Abbas rejects calls to suspend talks
Palestinian Authority President Mahmoud Abbas on Tuesday rejected calls to suspend peace talks with Israel and said that the US-sponsored “proximity” negotiations would continue despite the IDF operation against the Gaza-bound convoy.
Abbas made the announcement during a phone conversation with UN Secretary-General Ban Ki-moon.
Abbas had come under heavy pressure from Hamas and other Palestinian factions to halt the indirect talks with Israel in protest of the IDF operation.
Meanwhile, the PA and Hamas expressed deep satisfaction with Egypt’s decision to reopen the Rafah border crossing.
Abbas thanked Egyptian President Hosni Mubarak for reopening the terminal between the Gaza Strip and Egypt in response to the Israeli “crime” against the aid ships, a senior Palestinian official in Ramallah said.
Abbas has also decided to reach out to Hamas, in a bid to end the power struggle between his Fatah faction and the Islamist movement, the official told The Jerusalem Post.
He said that Abbas had asked Palestinian businessman Munib al-Masri to head a high-level delegation of Palestinian officials that would travel to the Gaza Strip to discuss ways of achieving “reconciliation” between the two parties, the official added.
The delegation would consist of senior PLO and Fatah officials, including ones who fled the Gaza Strip after Hamas’s violent takeover of the enclave in the summer of 2007.
Masri, who lives in Nablus, said the delegation would travel to Gaza either through the Erez crossing to the northern Strip or the Rafah border crossing from Sinai.
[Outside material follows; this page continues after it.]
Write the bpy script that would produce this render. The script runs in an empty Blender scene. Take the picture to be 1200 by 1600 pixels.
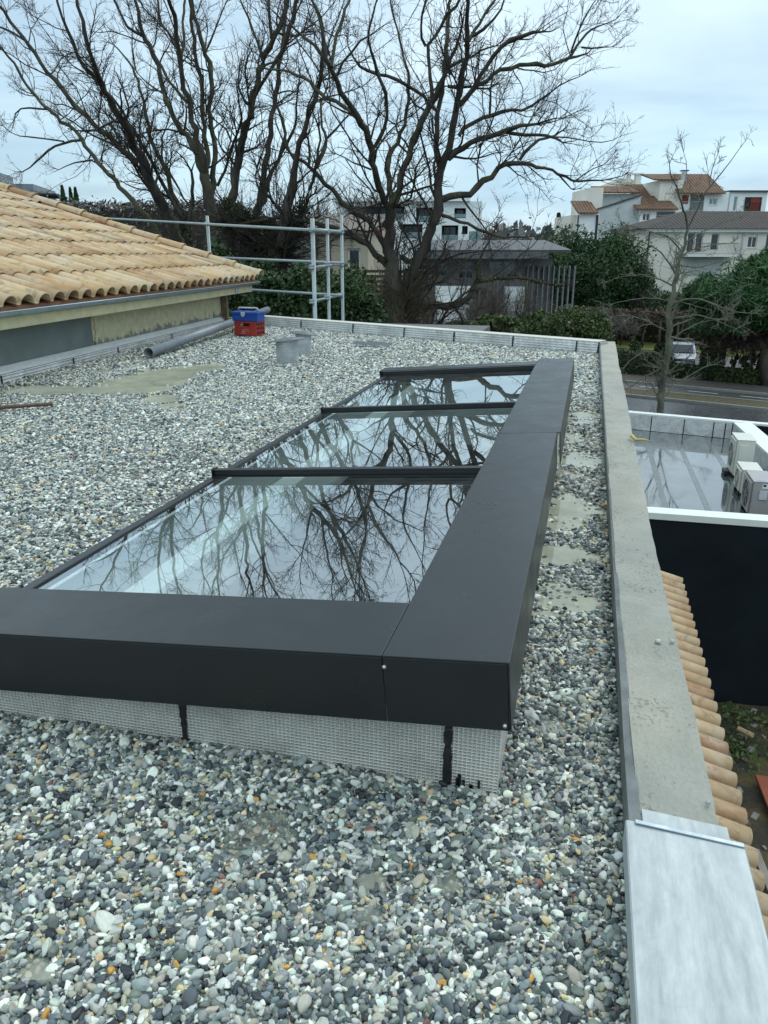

“We must achieve intra-Palestinian reconciliation,” he said. “We must forget the wounds for the sake of the unity and future of the Palestinian people.”
Muhammad Dahlan, a former Fatah security commander from the Gaza Strip who is wanted by Hamas, said that Fatah and PLO leaders who met in Ramallah late on Monday night had decided to dispatch a top delegation to launch talks with the movement.
Hamas said it would not agree to hold “reconciliation” talks with Fatah unless the PA halted security coordination and indirect talks with Israel and released all Hamas supporters from its West Bank jails.
Salah Bardaweel, a Hamas legislator and spokesman in Gaza City, said his movement had no time for such initiatives and visits.
“They keep coming and going only to ask us to accept the latest Egyptian proposal for ending the [Hamas-Fatah] dispute,” he said. “We have no more time to waste.”
Bardaweel said that before talking about ending the dispute, the PA should stop all contacts with Israel, including the indirect talks and security coordination.
“The Palestinian Authority must also stop its campaign of arrests and harassment against young men, women and the elderly in the West Bank. They must stop torture in their prisons,” he said.
Mashaal welcomes Rafah border opening
Hamas leader Khaled Mashaal welcomed the decision to reopen the Rafah border crossing and called on Mubarak not to close it again.
Addressing Mubarak, he said, “You began your life as a fighter against the Zionist occupation. Now we call on you to take a strong and courageous decision to keep the Rafah terminal permanently open and end your life with this brave decision.”
Mubarak, 82, had a long career in the Egyptian Air Force and commanded it during the Yom Kippur War.
Mashaal said Hamas was not opposed to the presence of European monitors at the border crossing to make sure that weapons were not smuggled into the Gaza Strip.
Mashaal also urged Fatah to join Hamas in “resisting the occupation” and putting the Palestinian house in order.
He condemned security coordination between the PA and Israel as a “crime,” saying there was no reason Israel should be rewarded for its actions.
“Why should [Prime Minister Binyamin] Netanyahu give you anything if you are opposed to an intifada and are fighting and arresting resistance fighters?” he asked. “If we are united, the Arabs will stand with us.”
Mashaal, who was speaking at a press conference in Yemen, called for bringing Netanyahu and Defense Minister Ehud Barak to trial for committing “war crimes.” He said Hamas wanted a “new Goldstone Report” – a reference to the UN commission of inquiry into Operation Cast Lead, headed by South African Judge Richard Goldstone.